#### PROVIDED INFORMATION
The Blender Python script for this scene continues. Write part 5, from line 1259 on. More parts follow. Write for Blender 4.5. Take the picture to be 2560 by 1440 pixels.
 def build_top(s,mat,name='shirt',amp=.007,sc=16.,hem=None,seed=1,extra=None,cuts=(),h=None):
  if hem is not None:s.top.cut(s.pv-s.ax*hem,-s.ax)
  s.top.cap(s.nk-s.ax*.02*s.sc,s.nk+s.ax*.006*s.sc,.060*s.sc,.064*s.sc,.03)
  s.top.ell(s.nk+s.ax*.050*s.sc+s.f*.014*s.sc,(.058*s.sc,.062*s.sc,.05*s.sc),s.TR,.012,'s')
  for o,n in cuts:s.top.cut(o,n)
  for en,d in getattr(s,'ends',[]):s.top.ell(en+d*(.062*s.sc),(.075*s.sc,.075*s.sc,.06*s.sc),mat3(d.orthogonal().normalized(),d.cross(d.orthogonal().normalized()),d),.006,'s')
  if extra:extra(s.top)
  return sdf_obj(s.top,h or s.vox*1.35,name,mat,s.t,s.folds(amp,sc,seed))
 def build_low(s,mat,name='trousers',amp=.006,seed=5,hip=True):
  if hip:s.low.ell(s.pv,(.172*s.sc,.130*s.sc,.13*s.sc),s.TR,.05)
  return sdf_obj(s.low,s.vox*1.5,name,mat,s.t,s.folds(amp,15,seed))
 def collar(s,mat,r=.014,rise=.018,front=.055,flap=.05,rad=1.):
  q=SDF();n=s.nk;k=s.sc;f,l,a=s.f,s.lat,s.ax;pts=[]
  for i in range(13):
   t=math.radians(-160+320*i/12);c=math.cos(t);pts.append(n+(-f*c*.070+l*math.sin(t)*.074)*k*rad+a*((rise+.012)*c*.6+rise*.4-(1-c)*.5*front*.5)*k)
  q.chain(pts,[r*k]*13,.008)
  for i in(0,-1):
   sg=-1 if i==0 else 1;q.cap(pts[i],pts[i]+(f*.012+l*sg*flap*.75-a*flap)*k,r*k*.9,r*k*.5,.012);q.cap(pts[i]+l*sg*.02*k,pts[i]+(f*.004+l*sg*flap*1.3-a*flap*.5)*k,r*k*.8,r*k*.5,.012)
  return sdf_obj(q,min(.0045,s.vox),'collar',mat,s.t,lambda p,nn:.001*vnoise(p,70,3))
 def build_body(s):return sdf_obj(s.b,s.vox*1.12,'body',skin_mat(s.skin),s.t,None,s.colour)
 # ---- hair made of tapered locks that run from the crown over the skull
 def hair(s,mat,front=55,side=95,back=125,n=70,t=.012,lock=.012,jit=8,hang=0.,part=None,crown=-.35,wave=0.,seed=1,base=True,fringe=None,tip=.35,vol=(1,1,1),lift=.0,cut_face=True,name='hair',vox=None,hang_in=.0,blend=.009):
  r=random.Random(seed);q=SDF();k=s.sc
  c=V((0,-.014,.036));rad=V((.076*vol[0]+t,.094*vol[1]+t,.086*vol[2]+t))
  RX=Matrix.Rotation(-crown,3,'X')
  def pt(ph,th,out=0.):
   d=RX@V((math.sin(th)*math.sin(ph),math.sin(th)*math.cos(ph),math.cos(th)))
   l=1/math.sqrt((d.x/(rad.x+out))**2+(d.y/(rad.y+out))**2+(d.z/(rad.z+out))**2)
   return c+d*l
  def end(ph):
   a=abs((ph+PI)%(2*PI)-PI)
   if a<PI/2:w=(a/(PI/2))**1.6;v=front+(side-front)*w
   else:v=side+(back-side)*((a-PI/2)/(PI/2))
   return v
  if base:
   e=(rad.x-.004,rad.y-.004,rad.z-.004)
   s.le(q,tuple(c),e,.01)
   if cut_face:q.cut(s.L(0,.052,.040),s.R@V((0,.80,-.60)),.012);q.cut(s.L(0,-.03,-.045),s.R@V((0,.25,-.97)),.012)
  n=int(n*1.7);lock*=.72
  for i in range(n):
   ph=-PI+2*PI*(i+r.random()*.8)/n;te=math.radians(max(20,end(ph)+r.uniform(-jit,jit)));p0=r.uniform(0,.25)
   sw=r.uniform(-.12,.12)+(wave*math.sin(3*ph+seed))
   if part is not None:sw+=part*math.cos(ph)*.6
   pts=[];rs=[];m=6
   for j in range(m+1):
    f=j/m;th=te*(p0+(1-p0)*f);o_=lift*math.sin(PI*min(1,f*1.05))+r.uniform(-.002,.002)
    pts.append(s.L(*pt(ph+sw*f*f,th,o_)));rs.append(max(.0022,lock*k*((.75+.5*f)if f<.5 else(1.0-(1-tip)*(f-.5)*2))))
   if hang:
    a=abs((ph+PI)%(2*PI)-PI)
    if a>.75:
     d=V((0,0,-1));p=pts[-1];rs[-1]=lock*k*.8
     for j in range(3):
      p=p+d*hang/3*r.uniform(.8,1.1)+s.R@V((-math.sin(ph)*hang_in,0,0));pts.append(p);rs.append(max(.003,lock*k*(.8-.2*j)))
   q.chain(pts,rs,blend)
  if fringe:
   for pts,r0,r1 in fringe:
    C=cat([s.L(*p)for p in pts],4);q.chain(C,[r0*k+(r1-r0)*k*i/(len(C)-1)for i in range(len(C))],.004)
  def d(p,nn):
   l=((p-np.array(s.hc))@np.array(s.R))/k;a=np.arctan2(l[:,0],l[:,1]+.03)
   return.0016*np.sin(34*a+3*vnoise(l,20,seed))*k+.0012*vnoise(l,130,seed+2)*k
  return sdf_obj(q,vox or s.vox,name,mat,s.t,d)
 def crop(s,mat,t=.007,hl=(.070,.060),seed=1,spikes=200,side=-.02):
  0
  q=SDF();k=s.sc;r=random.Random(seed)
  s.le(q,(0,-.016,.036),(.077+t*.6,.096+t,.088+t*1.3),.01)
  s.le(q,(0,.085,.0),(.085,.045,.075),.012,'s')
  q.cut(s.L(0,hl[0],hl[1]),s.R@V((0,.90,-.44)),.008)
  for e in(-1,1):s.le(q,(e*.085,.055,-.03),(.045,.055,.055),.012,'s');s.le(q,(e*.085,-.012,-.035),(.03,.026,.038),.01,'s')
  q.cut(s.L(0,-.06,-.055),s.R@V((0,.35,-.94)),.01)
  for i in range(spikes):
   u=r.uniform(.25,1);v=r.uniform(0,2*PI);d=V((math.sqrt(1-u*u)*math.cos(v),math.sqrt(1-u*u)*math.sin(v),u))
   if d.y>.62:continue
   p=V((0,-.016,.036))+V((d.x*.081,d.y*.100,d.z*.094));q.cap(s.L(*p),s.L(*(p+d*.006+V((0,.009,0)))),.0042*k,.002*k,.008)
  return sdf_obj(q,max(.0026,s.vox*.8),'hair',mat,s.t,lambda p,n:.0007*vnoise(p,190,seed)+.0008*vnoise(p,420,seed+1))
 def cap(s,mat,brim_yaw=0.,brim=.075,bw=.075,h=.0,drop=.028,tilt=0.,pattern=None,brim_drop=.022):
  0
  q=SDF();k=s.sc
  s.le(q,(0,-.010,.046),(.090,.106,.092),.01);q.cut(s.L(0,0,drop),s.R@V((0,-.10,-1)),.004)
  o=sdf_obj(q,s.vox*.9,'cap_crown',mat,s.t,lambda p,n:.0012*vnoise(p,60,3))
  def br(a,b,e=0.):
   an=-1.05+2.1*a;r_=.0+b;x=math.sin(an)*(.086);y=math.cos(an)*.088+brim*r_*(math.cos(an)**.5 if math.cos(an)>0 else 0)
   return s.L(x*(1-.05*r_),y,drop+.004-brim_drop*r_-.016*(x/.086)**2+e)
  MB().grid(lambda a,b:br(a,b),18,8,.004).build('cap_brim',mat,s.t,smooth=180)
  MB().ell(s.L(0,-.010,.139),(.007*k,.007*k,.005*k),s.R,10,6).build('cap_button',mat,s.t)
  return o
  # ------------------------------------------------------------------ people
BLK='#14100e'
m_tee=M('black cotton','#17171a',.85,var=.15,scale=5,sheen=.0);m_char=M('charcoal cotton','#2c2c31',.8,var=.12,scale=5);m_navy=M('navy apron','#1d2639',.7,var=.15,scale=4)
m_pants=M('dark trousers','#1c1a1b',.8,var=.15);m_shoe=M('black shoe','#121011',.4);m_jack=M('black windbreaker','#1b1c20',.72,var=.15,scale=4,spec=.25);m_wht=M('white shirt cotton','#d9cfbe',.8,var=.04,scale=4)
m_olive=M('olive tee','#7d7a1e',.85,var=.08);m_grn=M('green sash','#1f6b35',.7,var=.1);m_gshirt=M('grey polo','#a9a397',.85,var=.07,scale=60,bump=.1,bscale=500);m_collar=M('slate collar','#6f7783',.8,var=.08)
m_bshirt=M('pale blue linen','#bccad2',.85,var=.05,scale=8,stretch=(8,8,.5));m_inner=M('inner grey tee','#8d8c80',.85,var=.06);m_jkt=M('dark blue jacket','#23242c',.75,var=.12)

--

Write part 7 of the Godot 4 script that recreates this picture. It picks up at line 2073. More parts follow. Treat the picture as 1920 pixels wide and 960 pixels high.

* * *

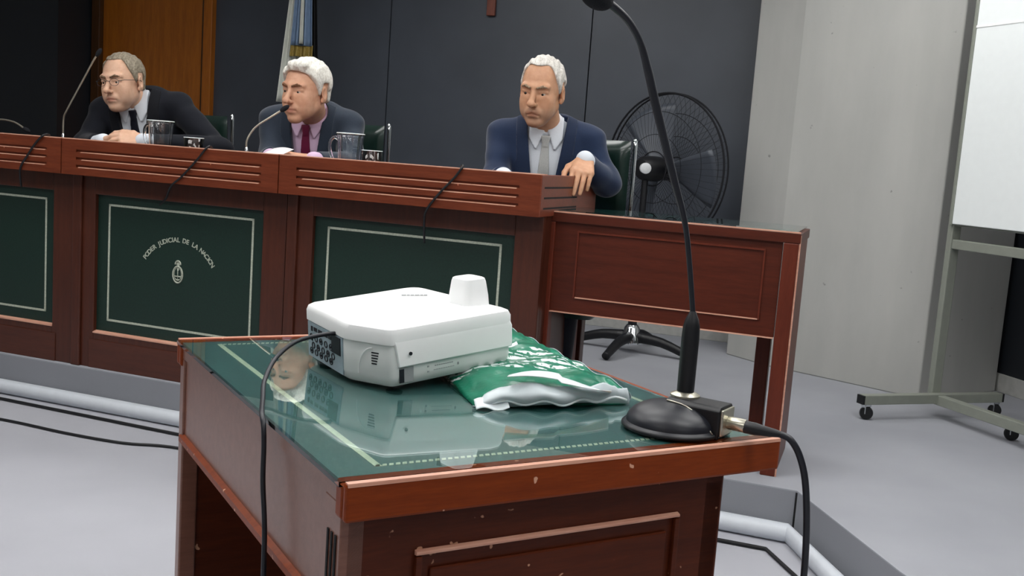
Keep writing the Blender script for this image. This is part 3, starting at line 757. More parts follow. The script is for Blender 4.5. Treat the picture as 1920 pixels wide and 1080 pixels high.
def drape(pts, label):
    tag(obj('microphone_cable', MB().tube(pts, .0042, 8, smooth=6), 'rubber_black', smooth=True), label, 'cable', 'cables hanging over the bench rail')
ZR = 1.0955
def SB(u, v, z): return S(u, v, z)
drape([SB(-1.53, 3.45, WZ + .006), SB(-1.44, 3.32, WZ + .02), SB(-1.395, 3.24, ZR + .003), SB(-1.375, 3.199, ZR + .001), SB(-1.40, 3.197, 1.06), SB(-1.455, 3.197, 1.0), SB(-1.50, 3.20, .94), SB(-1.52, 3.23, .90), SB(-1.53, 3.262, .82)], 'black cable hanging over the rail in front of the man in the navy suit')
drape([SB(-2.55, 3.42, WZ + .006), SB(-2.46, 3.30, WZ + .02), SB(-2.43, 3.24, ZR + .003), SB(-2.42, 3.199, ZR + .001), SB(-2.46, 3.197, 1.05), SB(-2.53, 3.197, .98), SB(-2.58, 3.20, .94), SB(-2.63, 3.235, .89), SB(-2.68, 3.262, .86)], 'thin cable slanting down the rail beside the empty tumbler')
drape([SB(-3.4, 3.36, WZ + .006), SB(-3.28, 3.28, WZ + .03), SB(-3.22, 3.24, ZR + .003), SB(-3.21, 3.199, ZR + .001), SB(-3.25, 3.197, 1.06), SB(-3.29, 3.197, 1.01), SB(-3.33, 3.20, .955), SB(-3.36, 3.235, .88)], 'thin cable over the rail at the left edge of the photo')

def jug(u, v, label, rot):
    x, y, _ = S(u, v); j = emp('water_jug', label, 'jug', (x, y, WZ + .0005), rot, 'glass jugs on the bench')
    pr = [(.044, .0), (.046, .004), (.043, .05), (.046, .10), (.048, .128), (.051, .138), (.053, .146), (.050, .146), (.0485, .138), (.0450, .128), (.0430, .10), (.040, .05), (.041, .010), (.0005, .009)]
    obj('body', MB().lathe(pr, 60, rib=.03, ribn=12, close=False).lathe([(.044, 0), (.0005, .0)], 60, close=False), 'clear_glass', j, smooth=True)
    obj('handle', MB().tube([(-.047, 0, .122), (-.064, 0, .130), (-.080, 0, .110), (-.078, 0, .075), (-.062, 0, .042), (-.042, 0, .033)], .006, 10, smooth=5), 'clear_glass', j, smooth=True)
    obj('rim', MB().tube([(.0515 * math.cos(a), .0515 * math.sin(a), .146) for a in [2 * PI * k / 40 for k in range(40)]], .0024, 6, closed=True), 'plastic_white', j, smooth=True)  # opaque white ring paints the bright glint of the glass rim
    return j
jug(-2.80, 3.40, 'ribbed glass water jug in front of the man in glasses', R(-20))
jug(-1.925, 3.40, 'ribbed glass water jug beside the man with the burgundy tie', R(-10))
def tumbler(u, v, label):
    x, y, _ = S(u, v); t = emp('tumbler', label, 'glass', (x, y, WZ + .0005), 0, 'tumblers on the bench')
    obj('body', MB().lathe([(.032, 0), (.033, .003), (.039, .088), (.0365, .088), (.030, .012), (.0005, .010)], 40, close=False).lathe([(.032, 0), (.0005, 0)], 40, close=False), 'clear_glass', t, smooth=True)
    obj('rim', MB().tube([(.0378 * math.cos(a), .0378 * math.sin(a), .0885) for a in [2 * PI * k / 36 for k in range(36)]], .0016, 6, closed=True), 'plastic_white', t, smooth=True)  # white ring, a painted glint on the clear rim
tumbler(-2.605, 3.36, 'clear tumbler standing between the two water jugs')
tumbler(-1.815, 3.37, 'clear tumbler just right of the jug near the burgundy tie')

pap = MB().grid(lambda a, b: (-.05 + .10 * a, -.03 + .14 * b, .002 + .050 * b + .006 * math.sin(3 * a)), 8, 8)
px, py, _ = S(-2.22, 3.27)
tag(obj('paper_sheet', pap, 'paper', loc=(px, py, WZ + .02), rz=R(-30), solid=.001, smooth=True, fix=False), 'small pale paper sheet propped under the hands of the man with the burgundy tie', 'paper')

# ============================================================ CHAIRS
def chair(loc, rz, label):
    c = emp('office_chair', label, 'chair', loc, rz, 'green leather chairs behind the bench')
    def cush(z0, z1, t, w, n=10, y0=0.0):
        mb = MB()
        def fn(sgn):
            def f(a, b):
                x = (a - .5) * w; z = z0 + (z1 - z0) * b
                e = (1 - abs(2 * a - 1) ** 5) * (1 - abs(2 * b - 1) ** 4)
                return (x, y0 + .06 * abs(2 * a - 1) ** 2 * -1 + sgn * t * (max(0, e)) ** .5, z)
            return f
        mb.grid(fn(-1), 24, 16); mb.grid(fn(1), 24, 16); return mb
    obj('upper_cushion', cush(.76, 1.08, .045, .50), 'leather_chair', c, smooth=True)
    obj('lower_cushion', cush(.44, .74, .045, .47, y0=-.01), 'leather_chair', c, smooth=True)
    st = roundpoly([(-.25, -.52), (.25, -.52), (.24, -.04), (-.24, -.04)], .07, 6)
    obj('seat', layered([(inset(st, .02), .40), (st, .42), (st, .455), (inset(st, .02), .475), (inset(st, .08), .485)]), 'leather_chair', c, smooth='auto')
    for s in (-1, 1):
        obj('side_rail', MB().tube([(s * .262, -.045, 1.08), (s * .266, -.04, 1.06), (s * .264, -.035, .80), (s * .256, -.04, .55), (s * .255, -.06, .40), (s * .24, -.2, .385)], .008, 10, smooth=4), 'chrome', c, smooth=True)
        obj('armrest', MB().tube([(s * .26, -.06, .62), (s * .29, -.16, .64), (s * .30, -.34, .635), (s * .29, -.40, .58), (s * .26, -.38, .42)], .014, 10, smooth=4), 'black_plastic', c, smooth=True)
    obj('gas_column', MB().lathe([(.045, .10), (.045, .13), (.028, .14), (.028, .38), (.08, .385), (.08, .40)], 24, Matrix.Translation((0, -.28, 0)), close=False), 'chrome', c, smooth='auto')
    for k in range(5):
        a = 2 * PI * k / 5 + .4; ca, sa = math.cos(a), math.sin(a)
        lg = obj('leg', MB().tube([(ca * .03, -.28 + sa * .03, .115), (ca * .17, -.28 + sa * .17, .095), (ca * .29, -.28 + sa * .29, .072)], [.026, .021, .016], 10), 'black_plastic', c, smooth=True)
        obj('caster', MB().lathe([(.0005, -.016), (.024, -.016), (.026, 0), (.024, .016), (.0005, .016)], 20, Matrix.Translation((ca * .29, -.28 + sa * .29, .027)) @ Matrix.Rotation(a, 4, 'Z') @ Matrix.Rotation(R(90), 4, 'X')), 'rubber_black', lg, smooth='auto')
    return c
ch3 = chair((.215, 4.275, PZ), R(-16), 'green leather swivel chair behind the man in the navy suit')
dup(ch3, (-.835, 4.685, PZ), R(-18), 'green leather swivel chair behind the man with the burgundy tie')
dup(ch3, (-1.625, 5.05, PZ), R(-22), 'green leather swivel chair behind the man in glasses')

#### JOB
Solely the line containing "Keep writing the", the line containing "drape([SB(-3.4, 3.36, WZ", and the lines between them are to be given again, exactly as written.

#### OUTPUT BELOW
Keep writing the Blender script for this image. This is part 3, starting at line 757. More parts follow. The script is for Blender 4.5. Treat the picture as 1920 pixels wide and 1080 pixels high.
def drape(pts, label):
    tag(obj('microphone_cable', MB().tube(pts, .0042, 8, smooth=6), 'rubber_black', smooth=True), label, 'cable', 'cables hanging over the bench rail')
ZR = 1.0955
def SB(u, v, z): return S(u, v, z)
drape([SB(-1.53, 3.45, WZ + .006), SB(-1.44, 3.32, WZ + .02), SB(-1.395, 3.24, ZR + .003), SB(-1.375, 3.199, ZR + .001), SB(-1.40, 3.197, 1.06), SB(-1.455, 3.197, 1.0), SB(-1.50, 3.20, .94), SB(-1.52, 3.23, .90), SB(-1.53, 3.262, .82)], 'black cable hanging over the rail in front of the man in the navy suit')
drape([SB(-2.55, 3.42, WZ + .006), SB(-2.46, 3.30, WZ + .02), SB(-2.43, 3.24, ZR + .003), SB(-2.42, 3.199, ZR + .001), SB(-2.46, 3.197, 1.05), SB(-2.53, 3.197, .98), SB(-2.58, 3.20, .94), SB(-2.63, 3.235, .89), SB(-2.68, 3.262, .86)], 'thin cable slanting down the rail beside the empty tumbler')
drape([SB(-3.4, 3.36, WZ + .006), SB(-3.28, 3.28, WZ + .03), SB(-3.22, 3.24, ZR + .003), SB(-3.21, 3.199, ZR + .001), SB(-3.25, 3.197, 1.06), SB(-3.29, 3.197, 1.01), SB(-3.33, 3.20, .955), SB(-3.36, 3.235, .88)], 'thin cable over the rail at the left edge of the photo')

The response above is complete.